*BRIEF*
Reproduce the first line and every line after it, exactly, through the one containing "6, .85, var=.15), cv)". Leave out the rest.

*DATA SHOWN*
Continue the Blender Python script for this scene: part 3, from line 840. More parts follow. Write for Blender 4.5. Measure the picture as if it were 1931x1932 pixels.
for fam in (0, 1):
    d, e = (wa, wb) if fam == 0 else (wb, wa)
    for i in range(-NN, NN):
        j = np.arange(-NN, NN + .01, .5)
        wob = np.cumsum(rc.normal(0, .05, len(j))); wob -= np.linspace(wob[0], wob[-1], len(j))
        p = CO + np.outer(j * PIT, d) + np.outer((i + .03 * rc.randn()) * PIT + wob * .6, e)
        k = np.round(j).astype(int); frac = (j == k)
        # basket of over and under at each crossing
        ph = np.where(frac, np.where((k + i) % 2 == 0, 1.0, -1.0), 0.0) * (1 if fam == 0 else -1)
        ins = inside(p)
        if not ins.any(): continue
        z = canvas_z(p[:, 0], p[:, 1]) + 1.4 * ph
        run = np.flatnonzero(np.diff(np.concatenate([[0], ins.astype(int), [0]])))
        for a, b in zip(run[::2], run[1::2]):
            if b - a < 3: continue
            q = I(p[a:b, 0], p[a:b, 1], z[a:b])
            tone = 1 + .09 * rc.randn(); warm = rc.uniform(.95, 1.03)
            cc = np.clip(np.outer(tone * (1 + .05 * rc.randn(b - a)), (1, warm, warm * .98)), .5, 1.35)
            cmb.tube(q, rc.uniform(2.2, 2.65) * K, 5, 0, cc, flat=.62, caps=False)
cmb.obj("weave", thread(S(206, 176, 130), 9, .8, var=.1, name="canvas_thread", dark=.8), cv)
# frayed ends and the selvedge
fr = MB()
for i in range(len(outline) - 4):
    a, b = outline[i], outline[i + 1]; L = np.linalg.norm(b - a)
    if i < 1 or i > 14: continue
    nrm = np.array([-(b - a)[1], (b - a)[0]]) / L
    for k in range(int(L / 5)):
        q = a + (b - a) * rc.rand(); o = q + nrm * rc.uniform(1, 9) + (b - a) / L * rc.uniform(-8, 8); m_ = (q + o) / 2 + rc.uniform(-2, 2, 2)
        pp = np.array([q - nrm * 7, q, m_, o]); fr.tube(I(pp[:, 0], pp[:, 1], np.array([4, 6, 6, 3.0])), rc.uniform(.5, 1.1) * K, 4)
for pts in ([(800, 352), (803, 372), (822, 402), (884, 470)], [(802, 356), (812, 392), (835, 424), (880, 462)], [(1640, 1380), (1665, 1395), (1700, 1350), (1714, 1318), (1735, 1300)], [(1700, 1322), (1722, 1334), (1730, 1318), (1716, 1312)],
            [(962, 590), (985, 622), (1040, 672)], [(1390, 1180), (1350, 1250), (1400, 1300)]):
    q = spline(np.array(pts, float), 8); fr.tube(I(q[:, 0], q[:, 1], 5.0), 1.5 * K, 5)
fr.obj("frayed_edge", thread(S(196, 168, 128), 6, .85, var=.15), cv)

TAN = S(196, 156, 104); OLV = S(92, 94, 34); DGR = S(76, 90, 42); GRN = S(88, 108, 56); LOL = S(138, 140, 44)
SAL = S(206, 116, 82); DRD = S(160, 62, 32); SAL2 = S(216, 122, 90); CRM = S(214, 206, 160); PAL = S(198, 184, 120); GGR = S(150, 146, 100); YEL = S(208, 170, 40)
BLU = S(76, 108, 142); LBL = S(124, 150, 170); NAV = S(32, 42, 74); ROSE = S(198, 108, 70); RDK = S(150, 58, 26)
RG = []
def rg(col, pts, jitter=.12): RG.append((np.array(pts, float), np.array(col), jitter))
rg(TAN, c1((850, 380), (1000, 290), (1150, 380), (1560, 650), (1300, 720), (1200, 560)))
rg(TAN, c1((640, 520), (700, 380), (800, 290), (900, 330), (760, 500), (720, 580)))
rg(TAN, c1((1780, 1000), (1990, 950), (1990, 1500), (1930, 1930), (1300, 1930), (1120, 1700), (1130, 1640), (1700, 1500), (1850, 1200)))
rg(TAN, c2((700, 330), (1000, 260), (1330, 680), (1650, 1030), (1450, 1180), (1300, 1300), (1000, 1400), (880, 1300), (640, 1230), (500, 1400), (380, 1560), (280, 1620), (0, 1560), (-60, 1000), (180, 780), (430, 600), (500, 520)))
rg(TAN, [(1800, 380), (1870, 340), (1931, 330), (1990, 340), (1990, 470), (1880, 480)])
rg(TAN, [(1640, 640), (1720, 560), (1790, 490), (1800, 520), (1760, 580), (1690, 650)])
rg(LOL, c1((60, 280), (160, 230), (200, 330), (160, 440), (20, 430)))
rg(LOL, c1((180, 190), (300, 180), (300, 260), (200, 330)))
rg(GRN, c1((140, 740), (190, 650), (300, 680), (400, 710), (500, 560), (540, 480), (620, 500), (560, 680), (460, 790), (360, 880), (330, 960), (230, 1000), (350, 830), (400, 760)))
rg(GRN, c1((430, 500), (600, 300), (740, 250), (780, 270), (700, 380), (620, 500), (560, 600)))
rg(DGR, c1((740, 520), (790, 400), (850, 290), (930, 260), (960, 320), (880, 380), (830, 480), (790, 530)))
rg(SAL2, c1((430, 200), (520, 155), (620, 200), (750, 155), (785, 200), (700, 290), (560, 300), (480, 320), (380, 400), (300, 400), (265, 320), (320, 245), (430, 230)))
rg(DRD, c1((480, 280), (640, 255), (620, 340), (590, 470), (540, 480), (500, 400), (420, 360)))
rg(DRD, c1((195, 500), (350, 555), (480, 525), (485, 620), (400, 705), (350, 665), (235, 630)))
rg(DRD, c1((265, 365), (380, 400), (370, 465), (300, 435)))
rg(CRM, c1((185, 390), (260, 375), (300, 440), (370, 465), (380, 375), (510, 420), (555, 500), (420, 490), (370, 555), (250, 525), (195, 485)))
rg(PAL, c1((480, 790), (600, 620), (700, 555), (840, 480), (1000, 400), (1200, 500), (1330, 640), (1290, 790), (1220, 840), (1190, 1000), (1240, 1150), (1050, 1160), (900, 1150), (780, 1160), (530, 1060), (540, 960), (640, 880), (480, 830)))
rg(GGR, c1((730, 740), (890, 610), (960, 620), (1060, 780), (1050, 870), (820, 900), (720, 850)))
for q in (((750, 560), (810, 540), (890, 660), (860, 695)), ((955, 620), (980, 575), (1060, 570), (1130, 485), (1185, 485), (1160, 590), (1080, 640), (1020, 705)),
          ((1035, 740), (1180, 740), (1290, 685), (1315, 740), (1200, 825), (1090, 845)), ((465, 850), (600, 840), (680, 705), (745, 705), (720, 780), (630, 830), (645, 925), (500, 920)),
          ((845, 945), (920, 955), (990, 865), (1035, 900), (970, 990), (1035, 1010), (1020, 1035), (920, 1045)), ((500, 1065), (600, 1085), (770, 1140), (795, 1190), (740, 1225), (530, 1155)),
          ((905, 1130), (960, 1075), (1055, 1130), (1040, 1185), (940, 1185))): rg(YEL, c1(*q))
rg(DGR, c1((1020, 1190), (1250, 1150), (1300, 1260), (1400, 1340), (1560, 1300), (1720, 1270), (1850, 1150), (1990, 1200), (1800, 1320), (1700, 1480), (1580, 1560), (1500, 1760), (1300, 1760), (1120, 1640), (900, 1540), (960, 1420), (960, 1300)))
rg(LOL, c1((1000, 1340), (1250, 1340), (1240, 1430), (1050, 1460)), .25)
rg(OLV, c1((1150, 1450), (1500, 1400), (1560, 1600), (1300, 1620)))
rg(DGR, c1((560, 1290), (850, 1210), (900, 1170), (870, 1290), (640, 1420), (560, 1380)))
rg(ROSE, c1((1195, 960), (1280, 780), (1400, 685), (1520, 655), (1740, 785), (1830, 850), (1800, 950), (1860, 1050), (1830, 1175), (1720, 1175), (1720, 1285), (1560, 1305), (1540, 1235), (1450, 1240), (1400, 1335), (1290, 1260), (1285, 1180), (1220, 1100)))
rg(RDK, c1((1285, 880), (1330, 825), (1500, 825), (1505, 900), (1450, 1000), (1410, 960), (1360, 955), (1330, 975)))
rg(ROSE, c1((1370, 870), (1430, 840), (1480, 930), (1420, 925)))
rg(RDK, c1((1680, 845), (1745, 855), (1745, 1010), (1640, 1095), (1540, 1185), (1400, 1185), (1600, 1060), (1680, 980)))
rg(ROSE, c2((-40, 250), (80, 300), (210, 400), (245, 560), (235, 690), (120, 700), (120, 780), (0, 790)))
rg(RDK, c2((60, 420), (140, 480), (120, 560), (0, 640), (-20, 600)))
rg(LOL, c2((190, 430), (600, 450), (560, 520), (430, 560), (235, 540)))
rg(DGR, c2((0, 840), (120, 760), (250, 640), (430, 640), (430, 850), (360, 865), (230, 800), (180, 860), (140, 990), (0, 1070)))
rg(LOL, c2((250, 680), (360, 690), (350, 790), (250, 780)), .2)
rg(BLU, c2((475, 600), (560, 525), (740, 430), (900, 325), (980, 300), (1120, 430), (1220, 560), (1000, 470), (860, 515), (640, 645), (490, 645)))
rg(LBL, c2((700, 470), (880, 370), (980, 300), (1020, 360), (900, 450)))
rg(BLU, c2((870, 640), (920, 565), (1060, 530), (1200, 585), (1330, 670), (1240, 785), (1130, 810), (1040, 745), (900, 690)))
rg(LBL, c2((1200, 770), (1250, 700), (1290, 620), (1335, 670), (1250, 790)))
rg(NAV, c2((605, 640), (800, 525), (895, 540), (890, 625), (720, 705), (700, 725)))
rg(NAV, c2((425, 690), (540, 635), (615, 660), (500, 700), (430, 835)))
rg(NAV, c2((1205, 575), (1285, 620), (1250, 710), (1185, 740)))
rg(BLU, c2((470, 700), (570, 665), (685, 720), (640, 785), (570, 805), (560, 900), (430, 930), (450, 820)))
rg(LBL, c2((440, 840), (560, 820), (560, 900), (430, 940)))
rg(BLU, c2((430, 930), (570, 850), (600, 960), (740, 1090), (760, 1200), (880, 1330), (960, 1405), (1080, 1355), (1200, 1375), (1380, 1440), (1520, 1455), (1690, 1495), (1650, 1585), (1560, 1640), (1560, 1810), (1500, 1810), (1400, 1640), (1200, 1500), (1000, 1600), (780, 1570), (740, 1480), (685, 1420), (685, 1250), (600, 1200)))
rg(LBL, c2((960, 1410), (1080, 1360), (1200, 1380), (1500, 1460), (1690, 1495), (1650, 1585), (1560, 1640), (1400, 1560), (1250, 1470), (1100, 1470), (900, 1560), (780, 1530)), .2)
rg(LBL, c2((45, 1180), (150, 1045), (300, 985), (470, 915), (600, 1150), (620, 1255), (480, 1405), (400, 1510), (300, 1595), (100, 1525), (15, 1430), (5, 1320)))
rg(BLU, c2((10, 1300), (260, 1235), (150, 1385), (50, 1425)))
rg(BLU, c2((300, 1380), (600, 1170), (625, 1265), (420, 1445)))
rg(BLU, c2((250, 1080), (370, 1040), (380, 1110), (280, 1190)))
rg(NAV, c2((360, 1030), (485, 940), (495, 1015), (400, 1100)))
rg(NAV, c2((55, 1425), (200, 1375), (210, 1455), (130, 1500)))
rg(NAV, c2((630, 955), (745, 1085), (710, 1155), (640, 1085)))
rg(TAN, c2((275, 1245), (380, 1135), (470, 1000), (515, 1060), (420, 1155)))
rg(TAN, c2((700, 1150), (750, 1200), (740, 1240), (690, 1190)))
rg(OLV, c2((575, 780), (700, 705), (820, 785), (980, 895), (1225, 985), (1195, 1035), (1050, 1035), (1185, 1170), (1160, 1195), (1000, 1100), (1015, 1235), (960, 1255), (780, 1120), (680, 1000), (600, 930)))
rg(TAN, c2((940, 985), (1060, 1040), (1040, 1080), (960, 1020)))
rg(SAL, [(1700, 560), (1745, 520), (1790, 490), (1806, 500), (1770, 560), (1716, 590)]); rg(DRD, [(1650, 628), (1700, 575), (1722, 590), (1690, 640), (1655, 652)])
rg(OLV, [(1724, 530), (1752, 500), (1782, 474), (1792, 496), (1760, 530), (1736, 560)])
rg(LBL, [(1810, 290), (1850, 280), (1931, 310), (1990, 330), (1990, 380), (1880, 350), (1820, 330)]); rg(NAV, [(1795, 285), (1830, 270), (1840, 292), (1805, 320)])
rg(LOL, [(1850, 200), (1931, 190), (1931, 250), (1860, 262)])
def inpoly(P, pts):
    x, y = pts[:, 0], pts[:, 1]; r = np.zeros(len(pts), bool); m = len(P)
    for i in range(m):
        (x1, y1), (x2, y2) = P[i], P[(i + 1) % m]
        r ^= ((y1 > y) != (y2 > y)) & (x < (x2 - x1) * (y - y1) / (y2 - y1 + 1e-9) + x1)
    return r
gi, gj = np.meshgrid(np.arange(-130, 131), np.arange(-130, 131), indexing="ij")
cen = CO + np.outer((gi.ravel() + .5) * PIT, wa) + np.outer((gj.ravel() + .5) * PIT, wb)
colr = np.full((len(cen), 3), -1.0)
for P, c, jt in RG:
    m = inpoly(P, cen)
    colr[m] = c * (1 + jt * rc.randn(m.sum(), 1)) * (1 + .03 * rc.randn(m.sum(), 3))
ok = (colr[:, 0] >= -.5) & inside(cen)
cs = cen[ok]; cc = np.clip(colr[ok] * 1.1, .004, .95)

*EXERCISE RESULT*
Continue the Blender Python script for this scene: part 3, from line 840. More parts follow. Write for Blender 4.5. Measure the picture as if it were 1931x1932 pixels.
for fam in (0, 1):
    d, e = (wa, wb) if fam == 0 else (wb, wa)
    for i in range(-NN, NN):
        j = np.arange(-NN, NN + .01, .5)
        wob = np.cumsum(rc.normal(0, .05, len(j))); wob -= np.linspace(wob[0], wob[-1], len(j))
        p = CO + np.outer(j * PIT, d) + np.outer((i + .03 * rc.randn()) * PIT + wob * .6, e)
        k = np.round(j).astype(int); frac = (j == k)
        # basket of over and under at each crossing
        ph = np.where(frac, np.where((k + i) % 2 == 0, 1.0, -1.0), 0.0) * (1 if fam == 0 else -1)
        ins = inside(p)
        if not ins.any(): continue
        z = canvas_z(p[:, 0], p[:, 1]) + 1.4 * ph
        run = np.flatnonzero(np.diff(np.concatenate([[0], ins.astype(int), [0]])))
        for a, b in zip(run[::2], run[1::2]):
            if b - a < 3: continue
            q = I(p[a:b, 0], p[a:b, 1], z[a:b])
            tone = 1 + .09 * rc.randn(); warm = rc.uniform(.95, 1.03)
            cc = np.clip(np.outer(tone * (1 + .05 * rc.randn(b - a)), (1, warm, warm * .98)), .5, 1.35)
            cmb.tube(q, rc.uniform(2.2, 2.65) * K, 5, 0, cc, flat=.62, caps=False)
cmb.obj("weave", thread(S(206, 176, 130), 9, .8, var=.1, name="canvas_thread", dark=.8), cv)
# frayed ends and the selvedge
fr = MB()
for i in range(len(outline) - 4):
    a, b = outline[i], outline[i + 1]; L = np.linalg.norm(b - a)
    if i < 1 or i > 14: continue
    nrm = np.array([-(b - a)[1], (b - a)[0]]) / L
    for k in range(int(L / 5)):
        q = a + (b - a) * rc.rand(); o = q + nrm * rc.uniform(1, 9) + (b - a) / L * rc.uniform(-8, 8); m_ = (q + o) / 2 + rc.uniform(-2, 2, 2)
        pp = np.array([q - nrm * 7, q, m_, o]); fr.tube(I(pp[:, 0], pp[:, 1], np.array([4, 6, 6, 3.0])), rc.uniform(.5, 1.1) * K, 4)
for pts in ([(800, 352), (803, 372), (822, 402), (884, 470)], [(802, 356), (812, 392), (835, 424), (880, 462)], [(1640, 1380), (1665, 1395), (1700, 1350), (1714, 1318), (1735, 1300)], [(1700, 1322), (1722, 1334), (1730, 1318), (1716, 1312)],
            [(962, 590), (985, 622), (1040, 672)], [(1390, 1180), (1350, 1250), (1400, 1300)]):
    q = spline(np.array(pts, float), 8); fr.tube(I(q[:, 0], q[:, 1], 5.0), 1.5 * K, 5)
fr.obj("frayed_edge", thread(S(196, 168, 128), 6, .85, var=.15), cv)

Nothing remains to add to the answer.